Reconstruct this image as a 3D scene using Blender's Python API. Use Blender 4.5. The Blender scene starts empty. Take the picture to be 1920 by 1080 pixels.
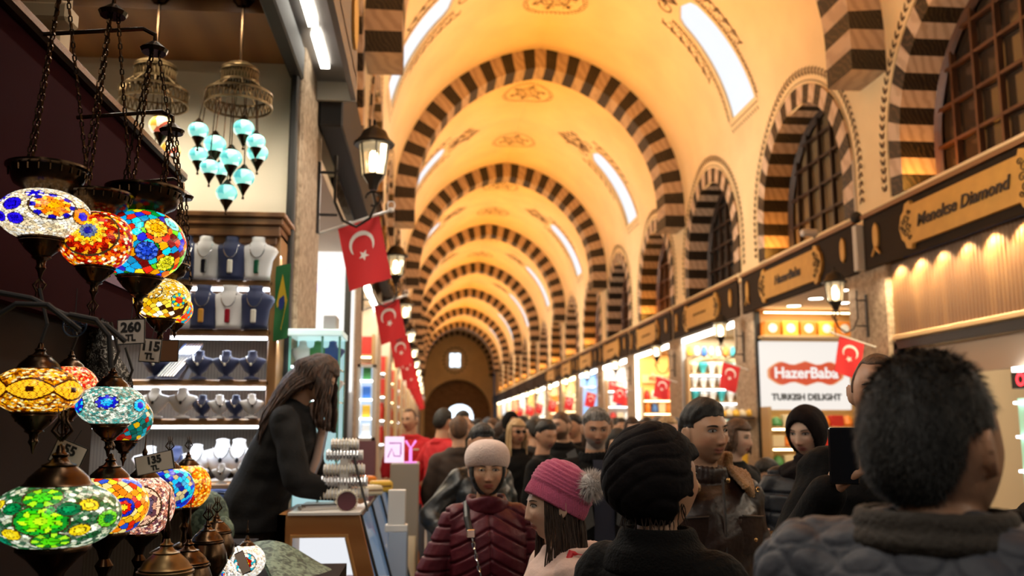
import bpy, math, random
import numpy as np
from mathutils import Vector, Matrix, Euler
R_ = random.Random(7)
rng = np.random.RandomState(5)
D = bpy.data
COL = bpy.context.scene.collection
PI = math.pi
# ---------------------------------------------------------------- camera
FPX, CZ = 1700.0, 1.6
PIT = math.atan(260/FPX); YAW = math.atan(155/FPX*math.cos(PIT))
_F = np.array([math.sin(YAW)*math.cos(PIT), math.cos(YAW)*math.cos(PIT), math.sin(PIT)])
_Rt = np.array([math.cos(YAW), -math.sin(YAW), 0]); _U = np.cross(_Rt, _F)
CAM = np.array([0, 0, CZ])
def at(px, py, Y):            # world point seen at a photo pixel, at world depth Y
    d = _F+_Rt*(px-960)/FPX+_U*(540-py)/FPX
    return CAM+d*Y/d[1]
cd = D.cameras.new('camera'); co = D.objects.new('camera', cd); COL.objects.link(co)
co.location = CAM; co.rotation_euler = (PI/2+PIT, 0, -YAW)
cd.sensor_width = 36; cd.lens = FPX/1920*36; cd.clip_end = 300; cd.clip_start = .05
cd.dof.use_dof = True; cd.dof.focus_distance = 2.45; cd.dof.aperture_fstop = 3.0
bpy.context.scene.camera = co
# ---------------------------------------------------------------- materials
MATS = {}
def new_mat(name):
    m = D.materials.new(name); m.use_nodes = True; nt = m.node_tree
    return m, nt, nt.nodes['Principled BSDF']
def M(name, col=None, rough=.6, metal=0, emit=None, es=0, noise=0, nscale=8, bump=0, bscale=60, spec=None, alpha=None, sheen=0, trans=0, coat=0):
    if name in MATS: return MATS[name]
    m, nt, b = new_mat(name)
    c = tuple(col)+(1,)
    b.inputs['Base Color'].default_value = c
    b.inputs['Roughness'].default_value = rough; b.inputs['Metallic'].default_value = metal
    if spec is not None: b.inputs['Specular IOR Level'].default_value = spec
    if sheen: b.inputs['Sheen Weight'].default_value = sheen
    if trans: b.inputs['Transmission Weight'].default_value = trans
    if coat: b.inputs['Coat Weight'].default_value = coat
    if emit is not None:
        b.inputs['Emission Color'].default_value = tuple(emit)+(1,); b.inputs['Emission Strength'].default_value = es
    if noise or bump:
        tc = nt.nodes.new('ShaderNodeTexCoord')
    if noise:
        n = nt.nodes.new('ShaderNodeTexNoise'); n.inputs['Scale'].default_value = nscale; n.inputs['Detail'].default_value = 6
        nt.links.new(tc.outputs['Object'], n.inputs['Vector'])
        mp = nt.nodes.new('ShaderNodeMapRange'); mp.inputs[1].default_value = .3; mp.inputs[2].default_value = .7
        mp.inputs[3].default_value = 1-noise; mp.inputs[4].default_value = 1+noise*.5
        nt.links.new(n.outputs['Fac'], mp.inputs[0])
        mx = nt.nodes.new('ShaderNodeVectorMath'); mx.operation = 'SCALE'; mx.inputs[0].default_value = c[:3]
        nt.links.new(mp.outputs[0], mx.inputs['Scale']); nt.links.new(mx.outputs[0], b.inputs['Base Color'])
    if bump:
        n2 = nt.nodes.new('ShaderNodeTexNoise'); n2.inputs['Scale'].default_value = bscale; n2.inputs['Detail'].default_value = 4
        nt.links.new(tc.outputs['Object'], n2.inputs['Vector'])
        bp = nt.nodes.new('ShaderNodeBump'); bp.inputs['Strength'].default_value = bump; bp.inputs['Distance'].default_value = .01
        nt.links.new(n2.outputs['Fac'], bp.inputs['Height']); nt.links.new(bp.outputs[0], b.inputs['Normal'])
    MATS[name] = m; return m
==
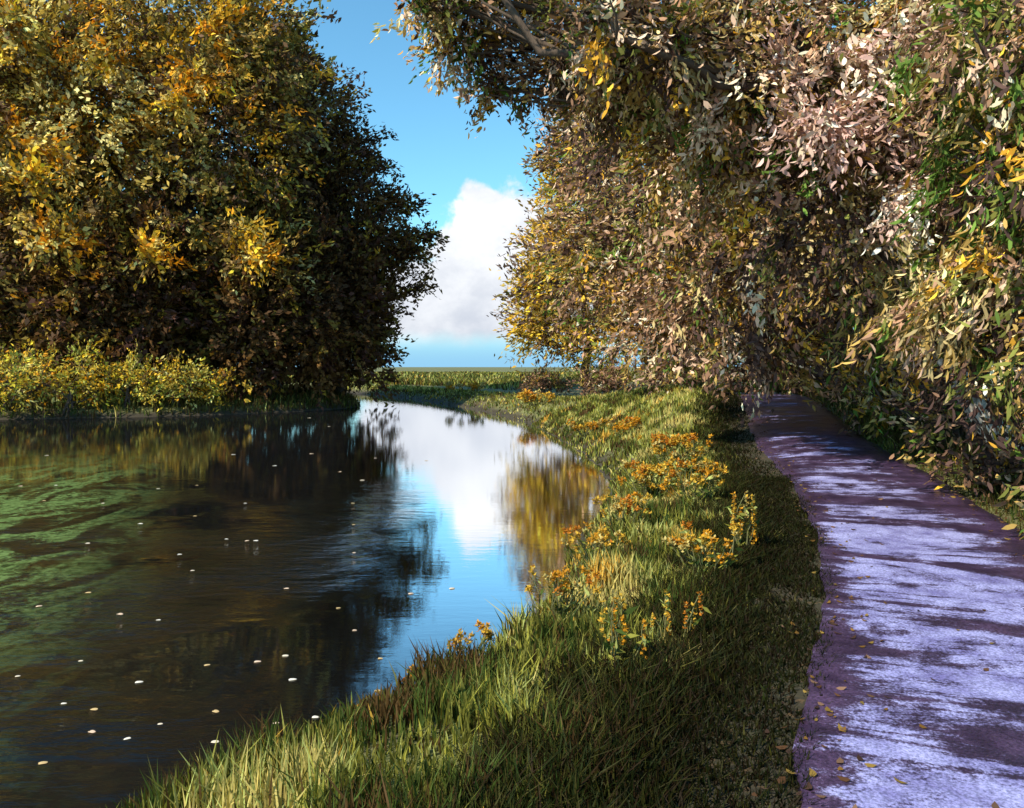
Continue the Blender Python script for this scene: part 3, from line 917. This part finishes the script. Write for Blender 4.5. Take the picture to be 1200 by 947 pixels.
...
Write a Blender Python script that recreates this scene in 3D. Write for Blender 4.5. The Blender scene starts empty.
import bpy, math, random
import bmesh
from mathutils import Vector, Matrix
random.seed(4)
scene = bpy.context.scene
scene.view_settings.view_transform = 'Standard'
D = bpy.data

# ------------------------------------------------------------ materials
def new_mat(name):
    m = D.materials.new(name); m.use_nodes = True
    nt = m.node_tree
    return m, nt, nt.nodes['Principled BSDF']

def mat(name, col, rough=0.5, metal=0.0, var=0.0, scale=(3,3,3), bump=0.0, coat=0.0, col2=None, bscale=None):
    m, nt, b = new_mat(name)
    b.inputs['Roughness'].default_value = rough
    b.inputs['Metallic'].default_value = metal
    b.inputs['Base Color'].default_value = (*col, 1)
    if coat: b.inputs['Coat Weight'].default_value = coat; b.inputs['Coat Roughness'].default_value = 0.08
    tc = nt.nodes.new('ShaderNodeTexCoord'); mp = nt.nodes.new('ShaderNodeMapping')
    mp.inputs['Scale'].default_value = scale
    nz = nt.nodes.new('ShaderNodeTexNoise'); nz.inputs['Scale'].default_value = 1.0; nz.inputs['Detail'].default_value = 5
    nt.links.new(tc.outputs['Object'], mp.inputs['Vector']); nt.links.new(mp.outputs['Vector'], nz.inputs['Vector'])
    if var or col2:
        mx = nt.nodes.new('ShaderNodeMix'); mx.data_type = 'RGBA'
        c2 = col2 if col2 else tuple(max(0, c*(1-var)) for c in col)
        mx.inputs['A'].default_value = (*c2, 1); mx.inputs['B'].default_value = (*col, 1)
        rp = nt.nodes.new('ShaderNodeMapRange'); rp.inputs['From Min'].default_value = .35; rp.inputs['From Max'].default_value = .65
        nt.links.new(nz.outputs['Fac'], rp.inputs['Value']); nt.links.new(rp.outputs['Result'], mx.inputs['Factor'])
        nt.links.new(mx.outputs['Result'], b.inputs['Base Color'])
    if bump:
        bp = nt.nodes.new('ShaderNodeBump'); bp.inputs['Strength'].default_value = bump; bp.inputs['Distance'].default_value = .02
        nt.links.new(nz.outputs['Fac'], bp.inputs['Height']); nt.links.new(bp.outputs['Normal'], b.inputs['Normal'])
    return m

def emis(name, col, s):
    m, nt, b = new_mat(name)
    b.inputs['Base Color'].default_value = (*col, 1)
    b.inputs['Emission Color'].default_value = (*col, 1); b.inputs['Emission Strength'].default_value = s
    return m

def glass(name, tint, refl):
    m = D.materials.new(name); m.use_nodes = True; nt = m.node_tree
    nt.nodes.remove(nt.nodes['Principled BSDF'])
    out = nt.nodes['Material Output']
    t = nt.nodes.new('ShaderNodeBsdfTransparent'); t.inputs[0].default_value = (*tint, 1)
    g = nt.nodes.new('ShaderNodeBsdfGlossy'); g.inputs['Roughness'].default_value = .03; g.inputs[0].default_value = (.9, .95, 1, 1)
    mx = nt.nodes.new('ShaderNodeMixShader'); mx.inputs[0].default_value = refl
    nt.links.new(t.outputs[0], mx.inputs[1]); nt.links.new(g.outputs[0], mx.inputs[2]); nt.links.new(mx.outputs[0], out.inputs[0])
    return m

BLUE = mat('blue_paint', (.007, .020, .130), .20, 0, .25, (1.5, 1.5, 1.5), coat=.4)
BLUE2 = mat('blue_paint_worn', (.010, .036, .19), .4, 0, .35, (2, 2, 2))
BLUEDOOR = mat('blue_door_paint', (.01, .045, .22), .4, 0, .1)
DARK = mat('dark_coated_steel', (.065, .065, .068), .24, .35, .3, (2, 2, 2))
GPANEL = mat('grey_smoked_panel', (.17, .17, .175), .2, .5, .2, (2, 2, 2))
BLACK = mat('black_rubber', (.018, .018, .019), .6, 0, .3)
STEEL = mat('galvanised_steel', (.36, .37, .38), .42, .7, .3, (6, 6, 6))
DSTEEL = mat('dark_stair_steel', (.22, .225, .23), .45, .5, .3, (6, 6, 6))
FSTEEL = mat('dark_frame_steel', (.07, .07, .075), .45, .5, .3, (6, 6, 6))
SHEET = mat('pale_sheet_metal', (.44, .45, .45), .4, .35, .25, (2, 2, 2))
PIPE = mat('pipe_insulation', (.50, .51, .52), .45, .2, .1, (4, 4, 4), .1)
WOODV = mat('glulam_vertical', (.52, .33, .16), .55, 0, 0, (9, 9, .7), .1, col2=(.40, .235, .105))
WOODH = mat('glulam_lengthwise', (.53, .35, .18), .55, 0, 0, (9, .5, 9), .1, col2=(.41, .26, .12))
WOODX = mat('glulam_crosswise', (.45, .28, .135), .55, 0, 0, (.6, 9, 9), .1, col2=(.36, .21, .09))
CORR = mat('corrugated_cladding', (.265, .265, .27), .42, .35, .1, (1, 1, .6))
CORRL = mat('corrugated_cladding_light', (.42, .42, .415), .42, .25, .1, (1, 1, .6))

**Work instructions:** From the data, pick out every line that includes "picture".

**Correct result:**
Reconstruct this image as a 3D scene using Blender's Python API. Use Blender 4.5. The Blender scene starts empty. Take the picture to be 1920 by 1080 pixels.
Continue the Blender Python script for this scene: part 3, from line 917. This part finishes the script. Write for Blender 4.5. Take the picture to be 1200 by 947 pixels.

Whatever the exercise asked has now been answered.